El que no tiene fe y es optimista o pesimista, según los cálculos más o menos acertados que haga sobre el devenir suyo o colectivo. En cambio, el que tiene fe va más allá de esos cálculos y se ancla en la virtud de la esperanza. La noche era tremendamente oscura, no como boca de lobo sino como boca de demonio, hace más de dos mil años, cuando un hombre y una mujer, Joaquín y Ana, se amaron y engendraron a una hija a la que después llamarían María. Ella, por gracia de Dios y en vistas a la salvación que habría de procurarnos el que sería su Hijo, Jesucristo, fue preservada del pecado original, concebida sin él. La Nueva Eva, con la que comenzaría la Nueva Humanidad, fue desde ese momento en la esperanza de los hombres. Ella, la Inmaculada, se convirtió en la mano a la que nos agarramos fuertemente para que el huracán en que a veces se convierte nuestra vida no nos arroje a lo desconocido.

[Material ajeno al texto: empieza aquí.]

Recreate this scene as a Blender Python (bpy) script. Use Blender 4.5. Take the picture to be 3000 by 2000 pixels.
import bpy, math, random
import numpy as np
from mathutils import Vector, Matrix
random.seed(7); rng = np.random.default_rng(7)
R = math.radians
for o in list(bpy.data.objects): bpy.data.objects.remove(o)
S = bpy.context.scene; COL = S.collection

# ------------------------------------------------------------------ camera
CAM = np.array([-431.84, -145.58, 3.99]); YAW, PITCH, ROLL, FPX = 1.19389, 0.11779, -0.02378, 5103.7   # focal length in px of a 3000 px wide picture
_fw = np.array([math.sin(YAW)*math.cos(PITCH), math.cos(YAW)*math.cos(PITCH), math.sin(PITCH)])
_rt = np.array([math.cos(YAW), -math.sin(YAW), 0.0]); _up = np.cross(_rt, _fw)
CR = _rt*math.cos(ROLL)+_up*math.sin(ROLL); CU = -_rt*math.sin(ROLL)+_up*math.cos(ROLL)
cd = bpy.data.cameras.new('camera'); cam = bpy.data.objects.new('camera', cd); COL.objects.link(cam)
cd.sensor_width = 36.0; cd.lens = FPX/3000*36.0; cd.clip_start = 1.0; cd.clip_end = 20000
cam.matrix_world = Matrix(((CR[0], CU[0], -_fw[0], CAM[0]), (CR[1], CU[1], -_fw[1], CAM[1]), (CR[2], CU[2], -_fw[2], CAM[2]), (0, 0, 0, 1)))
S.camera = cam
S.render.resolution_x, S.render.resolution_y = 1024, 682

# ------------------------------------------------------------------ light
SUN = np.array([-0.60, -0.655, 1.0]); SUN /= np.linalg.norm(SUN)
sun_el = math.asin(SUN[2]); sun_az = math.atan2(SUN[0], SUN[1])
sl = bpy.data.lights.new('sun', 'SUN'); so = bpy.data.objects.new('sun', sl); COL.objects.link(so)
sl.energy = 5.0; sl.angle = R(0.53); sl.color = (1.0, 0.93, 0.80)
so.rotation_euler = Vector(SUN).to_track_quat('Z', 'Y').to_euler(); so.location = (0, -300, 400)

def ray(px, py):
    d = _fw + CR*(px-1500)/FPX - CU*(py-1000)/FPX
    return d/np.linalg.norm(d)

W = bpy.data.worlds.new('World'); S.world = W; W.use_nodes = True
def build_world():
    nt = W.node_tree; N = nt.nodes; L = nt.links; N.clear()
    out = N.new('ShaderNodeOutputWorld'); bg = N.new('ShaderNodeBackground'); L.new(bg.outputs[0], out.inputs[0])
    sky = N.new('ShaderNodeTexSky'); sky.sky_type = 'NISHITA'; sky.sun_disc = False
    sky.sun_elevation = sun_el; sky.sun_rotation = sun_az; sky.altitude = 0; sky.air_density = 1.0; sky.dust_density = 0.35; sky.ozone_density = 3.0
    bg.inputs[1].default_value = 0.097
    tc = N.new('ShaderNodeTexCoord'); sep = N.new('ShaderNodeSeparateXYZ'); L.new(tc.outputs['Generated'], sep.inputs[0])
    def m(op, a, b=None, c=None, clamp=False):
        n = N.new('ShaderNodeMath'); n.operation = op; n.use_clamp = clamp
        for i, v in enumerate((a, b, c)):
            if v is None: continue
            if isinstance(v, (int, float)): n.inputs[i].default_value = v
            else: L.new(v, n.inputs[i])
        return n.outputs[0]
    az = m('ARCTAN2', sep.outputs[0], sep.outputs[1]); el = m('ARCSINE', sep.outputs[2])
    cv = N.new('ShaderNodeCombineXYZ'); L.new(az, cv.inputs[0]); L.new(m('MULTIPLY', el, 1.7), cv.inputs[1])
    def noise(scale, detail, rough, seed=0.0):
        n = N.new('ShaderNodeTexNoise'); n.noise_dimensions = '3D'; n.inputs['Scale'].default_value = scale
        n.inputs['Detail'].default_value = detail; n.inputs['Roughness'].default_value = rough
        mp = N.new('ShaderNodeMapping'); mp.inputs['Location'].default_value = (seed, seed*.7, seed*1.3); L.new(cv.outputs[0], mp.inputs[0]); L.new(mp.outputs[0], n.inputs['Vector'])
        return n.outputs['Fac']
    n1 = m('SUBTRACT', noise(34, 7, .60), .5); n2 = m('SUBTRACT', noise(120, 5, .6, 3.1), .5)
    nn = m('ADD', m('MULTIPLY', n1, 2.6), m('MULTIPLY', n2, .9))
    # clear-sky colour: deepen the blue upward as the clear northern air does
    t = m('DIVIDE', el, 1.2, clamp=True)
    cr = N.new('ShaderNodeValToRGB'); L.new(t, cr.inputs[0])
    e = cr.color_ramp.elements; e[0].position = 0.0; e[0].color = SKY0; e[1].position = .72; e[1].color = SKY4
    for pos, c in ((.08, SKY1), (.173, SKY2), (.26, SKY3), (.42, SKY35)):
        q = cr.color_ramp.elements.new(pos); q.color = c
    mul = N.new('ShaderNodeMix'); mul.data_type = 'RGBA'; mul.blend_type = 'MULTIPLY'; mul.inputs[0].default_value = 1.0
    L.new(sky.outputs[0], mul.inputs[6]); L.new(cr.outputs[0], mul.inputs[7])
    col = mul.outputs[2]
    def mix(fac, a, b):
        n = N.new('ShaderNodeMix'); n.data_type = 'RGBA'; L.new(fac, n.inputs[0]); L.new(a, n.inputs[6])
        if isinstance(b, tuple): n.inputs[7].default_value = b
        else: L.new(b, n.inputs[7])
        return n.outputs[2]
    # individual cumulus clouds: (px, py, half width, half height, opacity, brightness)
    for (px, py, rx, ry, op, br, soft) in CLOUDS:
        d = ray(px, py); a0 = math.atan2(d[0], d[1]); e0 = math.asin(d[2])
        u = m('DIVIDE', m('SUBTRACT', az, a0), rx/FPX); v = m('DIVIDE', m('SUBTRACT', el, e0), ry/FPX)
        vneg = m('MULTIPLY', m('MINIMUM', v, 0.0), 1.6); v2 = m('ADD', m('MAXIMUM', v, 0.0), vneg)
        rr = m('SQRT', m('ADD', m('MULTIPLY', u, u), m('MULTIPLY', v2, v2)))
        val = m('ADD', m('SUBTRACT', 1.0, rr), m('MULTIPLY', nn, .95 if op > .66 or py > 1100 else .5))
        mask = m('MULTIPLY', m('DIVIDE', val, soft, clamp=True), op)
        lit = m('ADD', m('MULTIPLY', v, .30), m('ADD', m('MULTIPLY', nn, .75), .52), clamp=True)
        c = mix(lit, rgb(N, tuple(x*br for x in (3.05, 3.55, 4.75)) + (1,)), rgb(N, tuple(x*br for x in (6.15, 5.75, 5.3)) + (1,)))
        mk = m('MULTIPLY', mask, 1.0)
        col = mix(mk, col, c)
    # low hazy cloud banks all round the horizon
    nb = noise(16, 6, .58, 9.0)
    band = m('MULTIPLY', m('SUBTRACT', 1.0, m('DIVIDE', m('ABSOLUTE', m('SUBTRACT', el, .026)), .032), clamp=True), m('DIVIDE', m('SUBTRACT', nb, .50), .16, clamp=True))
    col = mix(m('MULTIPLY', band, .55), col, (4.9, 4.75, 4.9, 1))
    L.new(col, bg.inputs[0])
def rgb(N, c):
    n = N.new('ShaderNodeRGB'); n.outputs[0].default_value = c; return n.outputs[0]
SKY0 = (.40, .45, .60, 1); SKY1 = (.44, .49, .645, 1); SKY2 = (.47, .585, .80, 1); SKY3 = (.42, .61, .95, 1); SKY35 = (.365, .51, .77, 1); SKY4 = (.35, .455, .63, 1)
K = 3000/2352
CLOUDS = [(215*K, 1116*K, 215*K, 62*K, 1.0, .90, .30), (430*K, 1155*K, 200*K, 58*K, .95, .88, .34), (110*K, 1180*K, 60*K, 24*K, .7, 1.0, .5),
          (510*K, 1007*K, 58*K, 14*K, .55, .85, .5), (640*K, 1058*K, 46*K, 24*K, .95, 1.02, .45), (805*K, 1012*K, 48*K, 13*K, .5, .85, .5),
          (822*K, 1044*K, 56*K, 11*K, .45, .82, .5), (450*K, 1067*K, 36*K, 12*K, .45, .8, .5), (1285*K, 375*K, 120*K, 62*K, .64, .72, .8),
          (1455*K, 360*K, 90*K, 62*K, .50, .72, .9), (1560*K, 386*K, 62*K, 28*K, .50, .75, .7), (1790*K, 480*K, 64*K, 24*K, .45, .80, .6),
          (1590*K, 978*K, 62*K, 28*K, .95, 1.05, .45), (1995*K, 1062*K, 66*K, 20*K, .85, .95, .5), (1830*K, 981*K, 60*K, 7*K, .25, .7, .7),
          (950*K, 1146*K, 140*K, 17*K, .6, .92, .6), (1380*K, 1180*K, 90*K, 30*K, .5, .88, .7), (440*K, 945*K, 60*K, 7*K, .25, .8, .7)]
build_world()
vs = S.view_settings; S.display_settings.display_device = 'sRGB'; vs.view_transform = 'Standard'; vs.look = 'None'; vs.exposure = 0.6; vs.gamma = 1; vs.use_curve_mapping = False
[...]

La misericordia de Dios para con nosotros ha sido tan grande que no sólo se nos ha revelado como Padre sino que nos ha dejado a su propia Madre como nuestra Madre. Y todos los días se lo oímos decir, como Juan Diego la primera vez, en la colina mexicana del Tepeyac: No tengas miedo, aquí estoy yo que soy tu Madre. Ten esperanza.